Many teams have attended multiple times and consider the opportunity to receive feedback from these sessions to be an integral part of their work on new features. Individual designers and engineers have carried this attitude with them when transferring between parts of the Slack organization, increasing the audience and scope for making meaningful change.

It’s worth highlighting how much the office hours complement Slack’s own internal accessibility expertise, rather than replacing the need for it. By building and helping people to internalize knowledge across the company, pressure is diverted away from the central Accessibility program as an unsustainable bottleneck. In turn, its members can focus on targeted or specialized accessibility efforts where they are needed.

Concluding Thoughts

Sustained, conversational engagement is one of the most effective ways to embed accessibility into the everyday work of a product organization.
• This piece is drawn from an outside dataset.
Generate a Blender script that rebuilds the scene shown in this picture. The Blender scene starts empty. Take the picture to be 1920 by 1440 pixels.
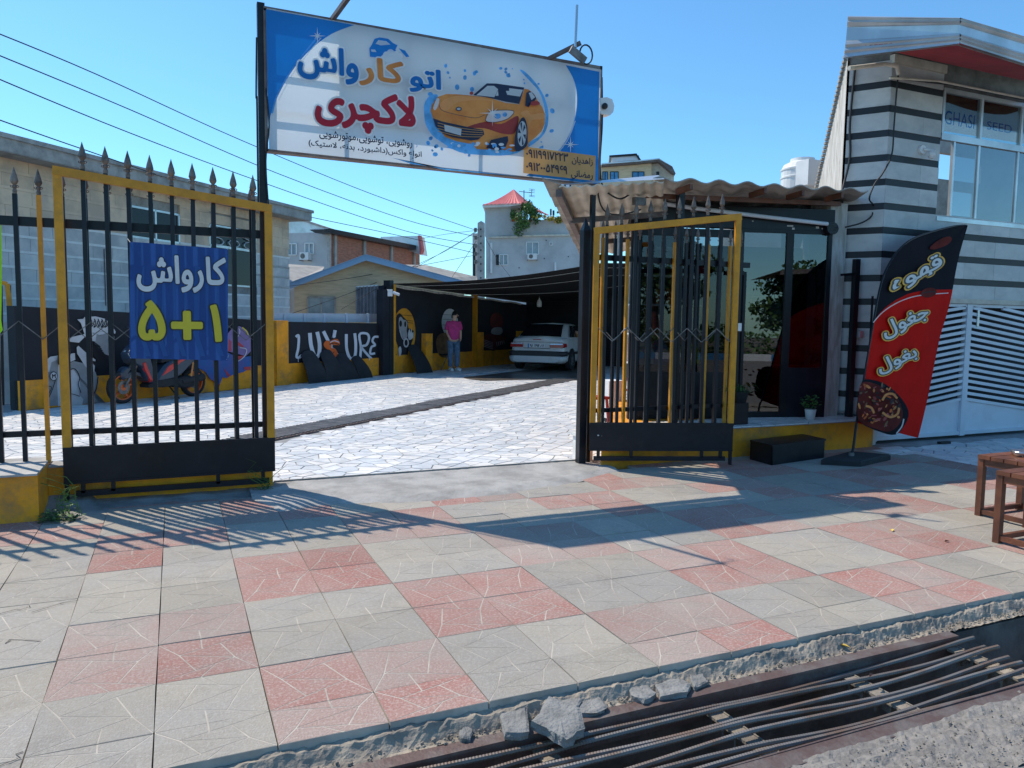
import bpy, math, random
import numpy as np
from mathutils import Vector, Matrix, noise
random.seed(7)
S = bpy.context.scene
PI = math.pi
# ---------------------------------------------------------------- camera
F = 1420.0; PITCH = math.radians(4.83); YAW = math.radians(24); ROLL = 0.014; H = 1.5
fw = Vector((math.sin(YAW)*math.cos(PITCH), math.cos(YAW)*math.cos(PITCH), -math.sin(PITCH)))
rt0 = Vector((math.cos(YAW), -math.sin(YAW), 0)); up0 = rt0.cross(fw)
rt = rt0*math.cos(ROLL)+up0*math.sin(ROLL); up = -rt0*math.sin(ROLL)+up0*math.cos(ROLL)
CAM = Vector((0, 0, H))
cd = bpy.data.cameras.new('camera'); cam = bpy.data.objects.new('camera', cd); S.collection.objects.link(cam)
cd.sensor_width = 36; cd.lens = F/1920*36; cd.clip_start = .05; cd.clip_end = 2000
M3 = Matrix((rt, up, -fw)).transposed()
cam.matrix_world = Matrix.Translation(CAM) @ M3.to_4x4()
S.camera = cam
# ---------------------------------------------------------------- light
SUN = Vector((-.395, .61, 1.0)).normalized()
el = math.asin(SUN.z); az = math.atan2(SUN.x, SUN.y)
w = bpy.data.worlds.new('World'); S.world = w; w.use_nodes = True
nt = w.node_tree; bg = nt.nodes['Background']
sky = nt.nodes.new('ShaderNodeTexSky'); sky.sky_type = 'NISHITA'; sky.sun_disc = False
sky.sun_elevation = el; sky.sun_rotation = az
sky.air_density = 1.0; sky.dust_density = 0.3; sky.ozone_density = 2.2; sky.altitude = 0
tint = nt.nodes.new('ShaderNodeMix'); tint.data_type = 'RGBA'; tint.blend_type = 'MULTIPLY'; tint.inputs[0].default_value = 1
tint.inputs[7].default_value = (.72, 1.2, 1.42, 1)
nt.links.new(sky.outputs[0], tint.inputs[6]); nt.links.new(tint.outputs[2], bg.inputs[0]); bg.inputs[1].default_value = 0.125
ld = bpy.data.lights.new('sun', 'SUN'); lo = bpy.data.objects.new('sun', ld); S.collection.objects.link(lo)
ld.energy = 4.2; ld.angle = math.radians(.5); ld.color = (1, .89, .75)
lo.rotation_euler = SUN.to_track_quat('Z', 'Y').to_euler(); lo.location = (0, 0, 30)
S.view_settings.view_transform = 'Standard'; S.view_settings.look = 'None'
S.view_settings.exposure = 0.18; S.view_settings.gamma = 1; S.view_settings.use_curve_mapping = False
# ---------------------------------------------------------------- pixel helpers (positions measured on the photo)
def ray(x, y): return fw + rt*((x-960)/F) - up*((y-720)/F)
def onz(x, y, z=0): d = ray(x, y); return CAM + d*((z-H)/d.z)
def ony(x, y, Y): d = ray(x, y); return CAM + d*(Y/d.y)
class Pl:                                   # vertical plane through P with horizontal heading a (degrees from +Y towards +X)
    def __init__(s, P, a):
        s.P = Vector((P[0], P[1], 0)); a = math.radians(a)
        s.d = Vector((math.sin(a), math.cos(a), 0)); s.n = Vector((math.cos(a), -math.sin(a), 0))
        if s.n.dot(CAM-s.P) < 0: s.n = -s.n     # n points to the camera side
    def un(s, x, y, off=0.0):
        d = ray(x, y); P = s.P+s.n*off; return CAM + d*((P-CAM).dot(s.n)/d.dot(s.n))
def proj(p):
    v = Vector(p)-CAM; z = v.dot(fw); return (960+F*v.dot(rt)/z, 720-F*v.dot(up)/z)
# ---------------------------------------------------------------- materials
def mat(name, col, rough=.6, metal=0.0, var=.12, scale=3.0, col2=None, bump=0.0, bscale=60, spec=.5, detail=6, trans=0.0, stretch=None, mix=(.42, .62), dirt=None, speck=None):
    m = bpy.data.materials.new(name); m.use_nodes = True; t = m.node_tree; b = t.nodes['Principled BSDF']
    g = t.nodes.new('ShaderNodeNewGeometry'); src = g.outputs['Position']
    if stretch:
        mp = t.nodes.new('ShaderNodeMapping'); mp.inputs['Scale'].default_value = stretch
        t.links.new(src, mp.inputs[0]); src = mp.outputs[0]
    n = t.nodes.new('ShaderNodeTexNoise'); n.inputs['Scale'].default_value = scale; n.inputs['Detail'].default_value = detail
    n.inputs['Roughness'].default_value = .62
    t.links.new(src, n.inputs['Vector'])
    r = t.nodes.new('ShaderNodeMapRange'); r.inputs[1].default_value = mix[0]; r.inputs[2].default_value = mix[1]
    t.links.new(n.outputs[0], r.inputs[0])
    mx = t.nodes.new('ShaderNodeMix'); mx.data_type = 'RGBA'
    c2 = col2 if col2 else tuple(c*(1-var) for c in col); c1 = col if col2 else tuple(min(1, c*(1+var)) for c in col)
    mx.inputs[6].default_value = (*c1, 1); mx.inputs[7].default_value = (*c2, 1)
    t.links.new(r.outputs[0], mx.inputs[0]); out = mx.outputs[2]
    if dirt:                                # (colour, scale, amount)
        n3 = t.nodes.new('ShaderNodeTexNoise'); n3.inputs['Scale'].default_value = dirt[1]; n3.inputs['Detail'].default_value = 8; n3.inputs['Roughness'].default_value = .7
        t.links.new(g.outputs['Position'], n3.inputs['Vector'])
        r3 = t.nodes.new('ShaderNodeMapRange'); r3.inputs[1].default_value = .5; r3.inputs[2].default_value = .75; r3.inputs[4].default_value = dirt[2]
        t.links.new(n3.outputs[0], r3.inputs[0])
        m3 = t.nodes.new('ShaderNodeMix'); m3.data_type = 'RGBA'; m3.inputs[7].default_value = (*dirt[0], 1)
        t.links.new(out, m3.inputs[6]); t.links.new(r3.outputs[0], m3.inputs[0]); out = m3.outputs[2]
    if speck:                               # fine grain (colour, scale, amount)
        n4 = t.nodes.new('ShaderNodeTexNoise'); n4.inputs['Scale'].default_value = speck[1]; n4.inputs['Detail'].default_value = 3
        t.links.new(g.outputs['Position'], n4.inputs['Vector'])
        r4 = t.nodes.new('ShaderNodeMapRange'); r4.inputs[1].default_value = .50; r4.inputs[2].default_value = .62; r4.inputs[4].default_value = speck[2]
        t.links.new(n4.outputs[0], r4.inputs[0])
        m4 = t.nodes.new('ShaderNodeMix'); m4.data_type = 'RGBA'; m4.inputs[7].default_value = (*speck[0], 1)
        t.links.new(out, m4.inputs[6]); t.links.new(r4.outputs[0], m4.inputs[0]); out = m4.outputs[2]
    oi = t.nodes.new('ShaderNodeObjectInfo'); hv = t.nodes.new('ShaderNodeHueSaturation')
    rr = t.nodes.new('ShaderNodeMapRange'); rr.inputs[3].default_value = 1-var*.7; rr.inputs[4].default_value = 1+var*.7
    t.links.new(oi.outputs['Random'], rr.inputs[0]); t.links.new(rr.outputs[0], hv.inputs['Value']); t.links.new(out, hv.inputs['Color'])
    t.links.new(hv.outputs[0], b.inputs['Base Color'])
    b.inputs['Roughness'].default_value = rough; b.inputs['Metallic'].default_value = metal
    b.inputs['Specular IOR Level'].default_value = spec
    if bump:
        n2 = t.nodes.new('ShaderNodeTexNoise'); n2.inputs['Scale'].default_value = bscale; n2.inputs['Detail'].default_value = 4
        t.links.new(src, n2.inputs['Vector'])
        bp = t.nodes.new('ShaderNodeBump'); bp.inputs['Strength'].default_value = bump; bp.inputs['Distance'].default_value = .01
        t.links.new(n2.outputs[0], bp.inputs['Height']); t.links.new(bp.outputs[0], b.inputs['Normal'])
    if trans:
        tr = t.nodes.new('ShaderNodeBsdfTranslucent'); t.links.new(hv.outputs[0], tr.inputs[0])
        ms = t.nodes.new('ShaderNodeMixShader'); ms.inputs[0].default_value = trans
        t.links.new(b.outputs[0], ms.inputs[1]); t.links.new(tr.outputs[0], ms.inputs[2])
        t.links.new(ms.outputs[0], t.nodes['Material Output'].inputs[0])
    return m
def glass(name, tint=(.6, .7, .72), refl=.10, rough=.01, alpha=.6):
    m = bpy.data.materials.new(name); m.use_nodes = True; t = m.node_tree; t.nodes.remove(t.nodes['Principled BSDF'])
    tr = t.nodes.new('ShaderNodeBsdfTransparent'); tr.inputs[0].default_value = (*tint, 1)
    gl = t.nodes.new('ShaderNodeBsdfGlossy'); gl.inputs['Roughness'].default_value = rough
    lw = t.nodes.new('ShaderNodeLayerWeight'); fr = t.nodes.new('ShaderNodeMath'); fr.operation = 'POWER'; fr.inputs[1].default_value = 4
    t.links.new(lw.outputs['Facing'], fr.inputs[0])
    ad = t.nodes.new('ShaderNodeMath'); ad.operation = 'ADD'; ad.inputs[1].default_value = refl; ad.use_clamp = True
    t.links.new(fr.outputs[0], ad.inputs[0])
    mx = t.nodes.new('ShaderNodeMixShader'); t.links.new(ad.outputs[0], mx.inputs[0])
    t.links.new(tr.outputs[0], mx.inputs[1]); t.links.new(gl.outputs[0], mx.inputs[2])
    t.links.new(mx.outputs[0], t.nodes['Material Output'].inputs[0]); return m
M = {}
M['blackp'] = mat('black_paint', (.007, .009, .014), .38, var=.25, spec=.35, dirt=((.05, .047, .045), 9, .22))
M['must'] = mat('mustard_paint', (.62, .26, .010), .5, var=.12, scale=6, dirt=((.2, .12, .04), 11, .35))
M['mustwall'] = mat('mustard_wall', (.80, .31, .010), .75, var=.14, scale=2.2, bump=.25, bscale=35, dirt=((.16, .12, .09), 3.2, .75))
M['iron'] = mat('finial_metal', (.17, .13, .105), .45, .4, var=.3, scale=25)
M['iron2'] = mat('dull_iron', (.16, .145, .135), .5, .3, var=.3, scale=12)
M['conc'] = mat('concrete', (.36, .35, .33), .9, var=.2, scale=2.5, bump=.6, bscale=40, dirt=((.2, .19, .17), 6, .5))
M['concd'] = mat('dark_concrete', (.22, .215, .20), .9, var=.25, scale=4, bump=.6, bscale=30)
M['mortar'] = mat('mortar', (.24, .22, .19), .95, var=.2, scale=8, bump=.4)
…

A single review or audit can identify problems, but recurring office hours give designers, engineers, and program members a place to think through decisions together, surface assumptions, and apply what they learn to the next thing they build.

For PAC, this project reflects another core principle of inclusive design: accessibility is strongest when it grows alongside the people doing the work, rather than arriving from the outside as a separate, late-stage checkpoint. The goal is not only to answer the question in front of us, but to help build the judgment and confidence that lead to better questions and better answers over time.